◆ WHAT THE TASK REQUIRES: Write out the material exactly, without any of its pictures.

-----

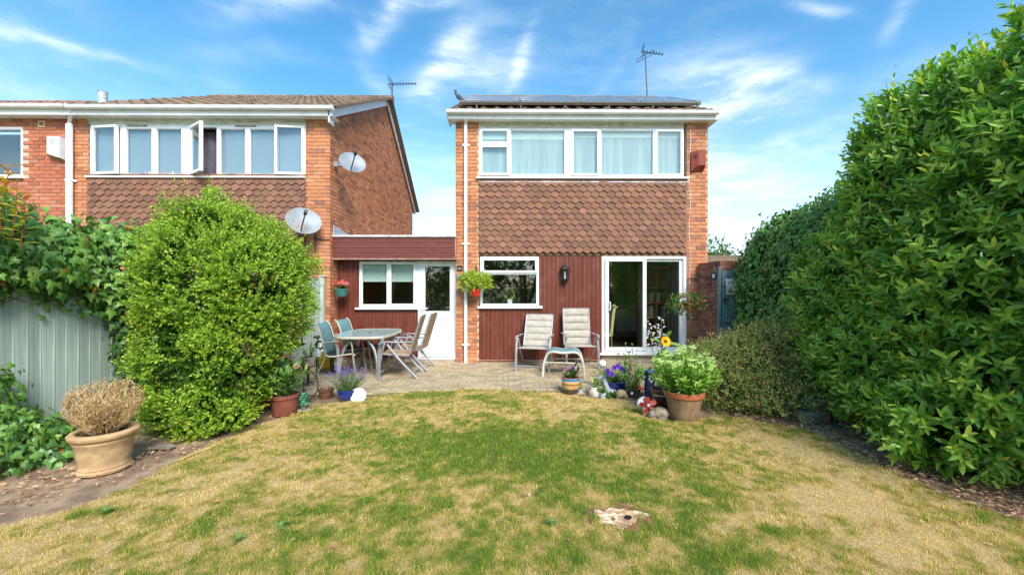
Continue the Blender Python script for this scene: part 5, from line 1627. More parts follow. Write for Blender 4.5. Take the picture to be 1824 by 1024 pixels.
def build_side_wall_and_gate():
    Xw = XX(1243, YM) + .0
    t = thing('garden_wall', 'dark weathered brick garden wall beside the patio door', 'wall', TR(Xw, 8.0, 0))
    z1 = ZZ(469, 8.5)
    ye = Xw * 720 / 371.0
    ye = 7.58
    wl = MB().box(Xw + .004, Xw + .21, ye, 8.45, 0, z1 - .11).box(Xw + .21, Xw + .62, ye + .03, ye + .2, 0, z1 - .0)
    wall = wl.build('wall_core', MAT['mortar_dark'], t)
    b = bricks((Xw, 8.46), -pi / 2, 8.46 - ye, 0, z1 - .115, phase=.06)
    b = [M for M in b]
    # bricks() faces -90 deg of its run: the run towards the viewer (-y) faces -x
    pieces('brick', BV, BF, MAT['darkbrick'], wall, b + bricks((Xw - .01, ye), 0, .225, 0, z1 - .115), 300)
    cop = []
    y = ye
    while y < 8.4:
        cop.append(Matrix.Translation((Xw - .012, y, z1 - .112)) @ Matrix.Rotation(random.uniform(-.02, .02), 4, 'Z') @ Matrix.Diagonal((.235, .062, .108, 1))); y += .073
    V = [(0, 0, 0), (1, 0, 0), (1, 1, 0), (0, 1, 0), (0, 0, 1), (1, 0, 1), (1, 1, 1), (0, 1, 1)]; F = [(0, 1, 5, 4), (1, 2, 6, 5), (2, 3, 7, 6), (3, 0, 4, 7), (4, 5, 6, 7)]
    pieces('coping_brick', V, F, MAT['darkbrick'], wall, cop)
    pieces('brick', BV, BF, MAT['brick'], wall, bricks((Xw + .225, ye + .03), 0, .4, 0, z1), 60)
    # gate
    Yg = 7.46
    gx0, gx1 = XX(1286, Yg), XX(1350, Yg); gz = ZZ(480, Yg)
    gm = M_('grey_green_painted_gate', s(112, 138, 138), s(92, 118, 120), 4, .75, .2, 40, stretch=(6, 6, .6), rnd=.06)
    t = thing('garden_gate', 'grey green boarded garden gate beside the ivy hedge', 'gate', TR((gx0 + gx1) / 2, Yg, 0))
    n = 6; w = (gx1 - gx0) / n
    V = [(0, 0, 0), (1, 0, 0), (1, 1, 0), (0, 1, 0), (0, 0, 1), (1, 0, 1), (1, 1, 1), (0, 1, 1)]
    pieces('board', V, F + [(0, 3, 2, 1)], gm, t, [Matrix.Translation((gx0 + i * w + .004, Yg, .06)) @ Matrix.Diagonal((w - .008, .02, gz - .08 + random.uniform(0, .012), 1)) for i in range(n)])
    for z in (1.62, .95, .3): MB().cbox(gx0, gx1, Yg - .026, Yg - .001, z, z + .1, .004).build('rail', gm, t)
    o = MB().prism([(gx0 + .12, Yg - .024, 1.06), (gx0 + .22, Yg - .024, 1.06), (gx1 - .05, Yg - .024, 1.6), (gx1 - .15, Yg - .024, 1.6)], (0, .022, 0)).build('brace', gm, t); recalc(o)
    c = P(1291, 537, Yg - .03)
    MB().tube([c + Vector((.035 * cos(a), -.01, .04 * sin(a))) for a in np.linspace(0, 2 * pi, 13)], .007, 5).cbox(c.x - .02, c.x + .02, Yg - .035, Yg - .02, c.z + .02, c.z + .07, .004).build('ring_latch', MAT['iron'], t)
    MB().cbox(gx0 - .055, gx0 - .012, Yg - .0, Yg + .07, 0, gz + .05, .006).build('gate_post', gm, t)
    # sign hung on the gate
    Ys = Yg - .05
    a, b = P(1293.5, 524, Ys), P(1316, 496, Ys)
    x0, x1, z0, z1 = a.x, a.x + .34, a.z, b.z
    t = thing('gate_sign', 'white sign with red lettering hung on the garden gate', 'sign', TR((x0 + x1) / 2, Ys, z0))
    R = Matrix.Translation(((x0 + x1) / 2, Ys, (z0 + z1) / 2)) @ Matrix.Rotation(radians(-4), 4, 'Y')
    w, h = x1 - x0, z1 - z0
    MB().cbox(-w / 2, w / 2, -.004, .004, -h / 2, h / 2, .002).build('board', M_('sign_white', s(226, 222, 218), s(214, 210, 206), 5, .5), t, R)
    fc = bpy.data.curves.new('lettering', 'FONT'); fc.body = 'THE PATIO'; fc.size = .078; fc.align_x = 'LEFT'; fc.extrude = .001
    red = M_('sign_red', s(176, 40, 52), s(160, 34, 46), 8, .5); fc.materials.append(red)
    _f = bpy.data.objects.new('tmp_text', fc); COL.objects.link(_f); bpy.context.view_layer.update()
    me = bpy.data.meshes.new_from_object(_f.evaluated_get(bpy.context.evaluated_depsgraph_get())); bpy.data.objects.remove(_f); me.name = 'lettering'
    me.materials.clear(); me.materials.append(red)
    link(bpy.data.objects.new('lettering', me), t, R @ Matrix.Translation((-w / 2 + .02, -.006, h / 2 - .095)) @ Matrix.Rotation(radians(90), 4, 'X'))
    for i, px in enumerate((-.11, -.02, .07)):
        MB().lathe([(.026, 0), (.03, .03), (.012, .05), (.016, .075), (.0, .085)], 8).build('printed_figure', red if i != 1 else MAT['iron'], t, R @ Matrix.Translation((px, -.005, -h / 2 + .045)) @ Matrix.Diagonal((1, .06, 1 if i != 1 else .7, 1)))
    MB().box(-w / 2 + .02, w / 2 - .02, -.0055, -.0041, -h / 2 + .035, -h / 2 + .048).build('printed_line', red, t, R)
    # small black tag on the wall
    c = P(1273.5, 491, 7.75)
    t = thing('wall_plaque', 'small black plaque hanging from the dark brick wall', 'plaque', TR(Xw - .03, 7.75, c.z))
    MB().cbox(Xw - .045, Xw - .025, 7.66, 7.86, c.z - .07, c.z + .06, .006).build('plate', MAT['black'], t)
    MB().box(Xw - .047, Xw - .0452, 7.71, 7.80, c.z - .04, c.z + .03).build('white_label', MAT['white'], t)
    MB().tube([(Xw - .035, 7.69, c.z + .06), (Xw - .03, 7.76, c.z + .17), (Xw - .035, 7.83, c.z + .06)], .004, 4).build('string', MAT['cream'], t)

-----

◆ RESULT OF THE TASK:
Continue the Blender Python script for this scene: part 5, from line 1627. More parts follow. Write for Blender 4.5. Take the picture to be 1824 by 1024 pixels.
def build_side_wall_and_gate():
    Xw = XX(1243, YM) + .0
    t = thing('garden_wall', 'dark weathered brick garden wall beside the patio door', 'wall', TR(Xw, 8.0, 0))
    z1 = ZZ(469, 8.5)
    ye = Xw * 720 / 371.0
    ye = 7.58
    wl = MB().box(Xw + .004, Xw + .21, ye, 8.45, 0, z1 - .11).box(Xw + .21, Xw + .62, ye + .03, ye + .2, 0, z1 - .0)
    wall = wl.build('wall_core', MAT['mortar_dark'], t)
    b = bricks((Xw, 8.46), -pi / 2, 8.46 - ye, 0, z1 - .115, phase=.06)
    b = [M for M in b]
    # bricks() faces -90 deg of its run: the run towards the viewer (-y) faces -x
    pieces('brick', BV, BF, MAT['darkbrick'], wall, b + bricks((Xw - .01, ye), 0, .225, 0, z1 - .115), 300)
    cop = []
    y = ye
    while y < 8.4:
        cop.append(Matrix.Translation((Xw - .012, y, z1 - .112)) @ Matrix.Rotation(random.uniform(-.02, .02), 4, 'Z') @ Matrix.Diagonal((.235, .062, .108, 1))); y += .073
    V = [(0, 0, 0), (1, 0, 0), (1, 1, 0), (0, 1, 0), (0, 0, 1), (1, 0, 1), (1, 1, 1), (0, 1, 1)]; F = [(0, 1, 5, 4), (1, 2, 6, 5), (2, 3, 7, 6), (3, 0, 4, 7), (4, 5, 6, 7)]
    pieces('coping_brick', V, F, MAT['darkbrick'], wall, cop)
    pieces('brick', BV, BF, MAT['brick'], wall, bricks((Xw + .225, ye + .03), 0, .4, 0, z1), 60)
    # gate
    Yg = 7.46
    gx0, gx1 = XX(1286, Yg), XX(1350, Yg); gz = ZZ(480, Yg)
    gm = M_('grey_green_painted_gate', s(112, 138, 138), s(92, 118, 120), 4, .75, .2, 40, stretch=(6, 6, .6), rnd=.06)
    t = thing('garden_gate', 'grey green boarded garden gate beside the ivy hedge', 'gate', TR((gx0 + gx1) / 2, Yg, 0))
    n = 6; w = (gx1 - gx0) / n
    V = [(0, 0, 0), (1, 0, 0), (1, 1, 0), (0, 1, 0), (0, 0, 1), (1, 0, 1), (1, 1, 1), (0, 1, 1)]
    pieces('board', V, F + [(0, 3, 2, 1)], gm, t, [Matrix.Translation((gx0 + i * w + .004, Yg, .06)) @ Matrix.Diagonal((w - .008, .02, gz - .08 + random.uniform(0, .012), 1)) for i in range(n)])
    for z in (1.62, .95, .3): MB().cbox(gx0, gx1, Yg - .026, Yg - .001, z, z + .1, .004).build('rail', gm, t)
    o = MB().prism([(gx0 + .12, Yg - .024, 1.06), (gx0 + .22, Yg - .024, 1.06), (gx1 - .05, Yg - .024, 1.6), (gx1 - .15, Yg - .024, 1.6)], (0, .022, 0)).build('brace', gm, t); recalc(o)
    c = P(1291, 537, Yg - .03)
    MB().tube([c + Vector((.035 * cos(a), -.01, .04 * sin(a))) for a in np.linspace(0, 2 * pi, 13)], .007, 5).cbox(c.x - .02, c.x + .02, Yg - .035, Yg - .02, c.z + .02, c.z + .07, .004).build('ring_latch', MAT['iron'], t)
    MB().cbox(gx0 - .055, gx0 - .012, Yg - .0, Yg + .07, 0, gz + .05, .006).build('gate_post', gm, t)
    # sign hung on the gate
    Ys = Yg - .05
    a, b = P(1293.5, 524, Ys), P(1316, 496, Ys)
    x0, x1, z0, z1 = a.x, a.x + .34, a.z, b.z
    t = thing('gate_sign', 'white sign with red lettering hung on the garden gate', 'sign', TR((x0 + x1) / 2, Ys, z0))
    R = Matrix.Translation(((x0 + x1) / 2, Ys, (z0 + z1) / 2)) @ Matrix.Rotation(radians(-4), 4, 'Y')
    w, h = x1 - x0, z1 - z0
    MB().cbox(-w / 2, w / 2, -.004, .004, -h / 2, h / 2, .002).build('board', M_('sign_white', s(226, 222, 218), s(214, 210, 206), 5, .5), t, R)
    fc = bpy.data.curves.new('lettering', 'FONT'); fc.body = 'THE PATIO'; fc.size = .078; fc.align_x = 'LEFT'; fc.extrude = .001
    red = M_('sign_red', s(176, 40, 52), s(160, 34, 46), 8, .5); fc.materials.append(red)
    _f = bpy.data.objects.new('tmp_text', fc); COL.objects.link(_f); bpy.context.view_layer.update()
    me = bpy.data.meshes.new_from_object(_f.evaluated_get(bpy.context.evaluated_depsgraph_get())); bpy.data.objects.remove(_f); me.name = 'lettering'
    me.materials.clear(); me.materials.append(red)
    link(bpy.data.objects.new('lettering', me), t, R @ Matrix.Translation((-w / 2 + .02, -.006, h / 2 - .095)) @ Matrix.Rotation(radians(90), 4, 'X'))
    for i, px in enumerate((-.11, -.02, .07)):
        MB().lathe([(.026, 0), (.03, .03), (.012, .05), (.016, .075), (.0, .085)], 8).build('printed_figure', red if i != 1 else MAT['iron'], t, R @ Matrix.Translation((px, -.005, -h / 2 + .045)) @ Matrix.Diagonal((1, .06, 1 if i != 1 else .7, 1)))
    MB().box(-w / 2 + .02, w / 2 - .02, -.0055, -.0041, -h / 2 + .035, -h / 2 + .048).build('printed_line', red, t, R)
    # small black tag on the wall
    c = P(1273.5, 491, 7.75)
    t = thing('wall_plaque', 'small black plaque hanging from the dark brick wall', 'plaque', TR(Xw - .03, 7.75, c.z))
    MB().cbox(Xw - .045, Xw - .025, 7.66, 7.86, c.z - .07, c.z + .06, .006).build('plate', MAT['black'], t)
    MB().box(Xw - .047, Xw - .0452, 7.71, 7.80, c.z - .04, c.z + .03).build('white_label', MAT['white'], t)
    MB().tube([(Xw - .035, 7.69, c.z + .06), (Xw - .03, 7.76, c.z + .17), (Xw - .035, 7.83, c.z + .06)], .004, 4).build('string', MAT['cream'], t)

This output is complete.